Irprati, una palla per due. Papà Costantino racconta il loro viaggio nel pallone
by Redazione Calcio Dilettante Veronese 16 Aprile 2014Una palla per due. Dal giardino di casa alle strade dell’Italia intera. Prima sempre assieme, poi contro, poi ancora più distanti, ma sempre in contatto. Nulla può separarli. La storia dei fratelli Irprati è il racconto di un viaggio partito da Borgo Nuovo, alla periferia di Verona, proseguita poi per Verona, il Veneto e l’intero Stivale. Da piccoli giocavano ovunque: in casa, nel giardino, per strada, negli spiazzi. Erano talmente vivaci che un giorno un istruttore Isef li vide al percorso della salute correre come pazzi: chiese al padre Costantino di portarli a provare atletica. Ma non c’era verso: quella non era la loro strada. Marco e Matteo volevano giocare a calcio: iniziarono nella squadretta parrocchiale, per non fermarsi più.
“Il calcio ha formato i miei figli come atleti e come persone – commenta il padre Costantino – e devo ringraziare tante persone che li hanno accuditi. Li hanno aiutati a vivere i loro sogni e a coltivare la loro passione. La vita di campo per loro è stata maestra di vita vera, li ha fatti diventare uomini ed è questo che mi rende felice”.
Bnc e Chievo il percorso comune dei due. Poi Ambrosiana e Vigasio per Matteo, Vigasio, Virtus, Marano e Mezzocorona per Marco.

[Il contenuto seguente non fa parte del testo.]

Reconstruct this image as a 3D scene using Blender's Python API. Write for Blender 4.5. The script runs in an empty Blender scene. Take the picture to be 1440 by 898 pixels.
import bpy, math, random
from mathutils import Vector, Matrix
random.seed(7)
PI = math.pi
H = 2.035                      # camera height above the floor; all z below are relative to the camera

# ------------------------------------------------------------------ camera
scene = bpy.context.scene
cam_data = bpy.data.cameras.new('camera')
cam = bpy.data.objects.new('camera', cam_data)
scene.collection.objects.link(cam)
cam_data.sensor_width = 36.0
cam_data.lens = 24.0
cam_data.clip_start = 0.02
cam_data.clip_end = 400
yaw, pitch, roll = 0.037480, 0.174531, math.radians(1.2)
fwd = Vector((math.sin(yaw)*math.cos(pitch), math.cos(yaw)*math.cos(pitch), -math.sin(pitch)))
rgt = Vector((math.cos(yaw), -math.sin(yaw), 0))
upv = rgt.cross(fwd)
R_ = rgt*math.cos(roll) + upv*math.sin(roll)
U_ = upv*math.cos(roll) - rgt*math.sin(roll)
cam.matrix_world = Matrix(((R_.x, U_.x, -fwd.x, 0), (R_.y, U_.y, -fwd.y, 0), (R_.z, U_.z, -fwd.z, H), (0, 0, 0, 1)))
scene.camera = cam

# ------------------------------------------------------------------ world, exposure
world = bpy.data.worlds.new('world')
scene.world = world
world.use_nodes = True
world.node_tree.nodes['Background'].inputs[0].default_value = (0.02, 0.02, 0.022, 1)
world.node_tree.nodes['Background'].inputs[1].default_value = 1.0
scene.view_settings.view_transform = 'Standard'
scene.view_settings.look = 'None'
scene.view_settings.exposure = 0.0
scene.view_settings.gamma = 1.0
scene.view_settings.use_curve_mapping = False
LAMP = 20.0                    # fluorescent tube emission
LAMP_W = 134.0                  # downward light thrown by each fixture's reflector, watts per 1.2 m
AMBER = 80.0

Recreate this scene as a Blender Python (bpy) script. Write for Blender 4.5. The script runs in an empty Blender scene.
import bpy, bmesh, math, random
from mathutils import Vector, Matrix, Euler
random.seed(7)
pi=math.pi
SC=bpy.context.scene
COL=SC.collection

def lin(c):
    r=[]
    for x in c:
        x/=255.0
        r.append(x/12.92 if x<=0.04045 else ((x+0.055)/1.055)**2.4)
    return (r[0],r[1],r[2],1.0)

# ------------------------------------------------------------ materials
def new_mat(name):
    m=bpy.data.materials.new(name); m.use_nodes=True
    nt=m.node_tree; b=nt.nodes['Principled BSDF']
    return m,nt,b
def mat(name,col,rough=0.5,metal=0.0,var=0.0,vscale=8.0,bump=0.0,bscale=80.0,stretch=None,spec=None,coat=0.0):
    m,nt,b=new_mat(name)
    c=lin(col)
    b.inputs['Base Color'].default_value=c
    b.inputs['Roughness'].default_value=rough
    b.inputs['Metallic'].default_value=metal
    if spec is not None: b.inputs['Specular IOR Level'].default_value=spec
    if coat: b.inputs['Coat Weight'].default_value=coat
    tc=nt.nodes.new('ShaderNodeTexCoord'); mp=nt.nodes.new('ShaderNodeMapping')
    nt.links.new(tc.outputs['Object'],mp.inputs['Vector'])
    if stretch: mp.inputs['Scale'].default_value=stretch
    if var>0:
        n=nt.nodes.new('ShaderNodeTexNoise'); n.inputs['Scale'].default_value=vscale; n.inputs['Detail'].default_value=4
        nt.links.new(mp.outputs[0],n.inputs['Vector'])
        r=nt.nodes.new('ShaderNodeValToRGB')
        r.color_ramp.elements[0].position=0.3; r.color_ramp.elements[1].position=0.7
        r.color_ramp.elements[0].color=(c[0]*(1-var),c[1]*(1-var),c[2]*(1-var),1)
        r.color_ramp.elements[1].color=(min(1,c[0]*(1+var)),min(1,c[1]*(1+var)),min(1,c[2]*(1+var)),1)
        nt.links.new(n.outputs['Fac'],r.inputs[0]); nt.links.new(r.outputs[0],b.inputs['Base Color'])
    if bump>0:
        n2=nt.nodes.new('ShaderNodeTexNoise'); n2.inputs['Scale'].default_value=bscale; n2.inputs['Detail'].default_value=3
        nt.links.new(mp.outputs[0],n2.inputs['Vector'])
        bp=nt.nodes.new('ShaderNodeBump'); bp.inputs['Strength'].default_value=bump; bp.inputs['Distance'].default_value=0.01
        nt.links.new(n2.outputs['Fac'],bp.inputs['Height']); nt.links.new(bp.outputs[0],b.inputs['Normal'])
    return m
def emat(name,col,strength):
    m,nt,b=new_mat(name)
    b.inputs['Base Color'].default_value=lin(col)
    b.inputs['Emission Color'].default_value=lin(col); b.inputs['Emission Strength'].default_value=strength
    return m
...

“Al Chievo hanno vissuto gli anni più belli, erano seguiti in tutto e per tutto. Poi curiosa è stata la volta che hanno giocato contro: al ritorno in macchina ho dovuto fermarmi più volte da quante se ne davano scherzosamente. E’ stata una gran bella giornata di sport per la nostra famiglia, conclusa con un bacio alla madre di loro due”.
In più di dieci anni di carriera, papà Costantino e mamma Jacoba non hanno mai smesso di seguire i loro pargoli. E il loro viaggio continua oggi, senza sosta.
“Ci piace seguirli, andiamo sempre a vederli. Siamo sempre stati al loro fianco sin da quando erano piccoli. Vederli crescere è un piacere”.
Il calcio a casa Irprati è un piacere, non un’ossessione.
“Qualche treno l’hanno perso i miei figli – conclude Costantino – ma non importa, impareranno a crescere anche dalle sconfitte. Lo sport ha insegnato loro a camminare sulle loro gambe e a reggersi sulle loro forze, e così dovrà essere sempre, nel calcio come nella loro vita”.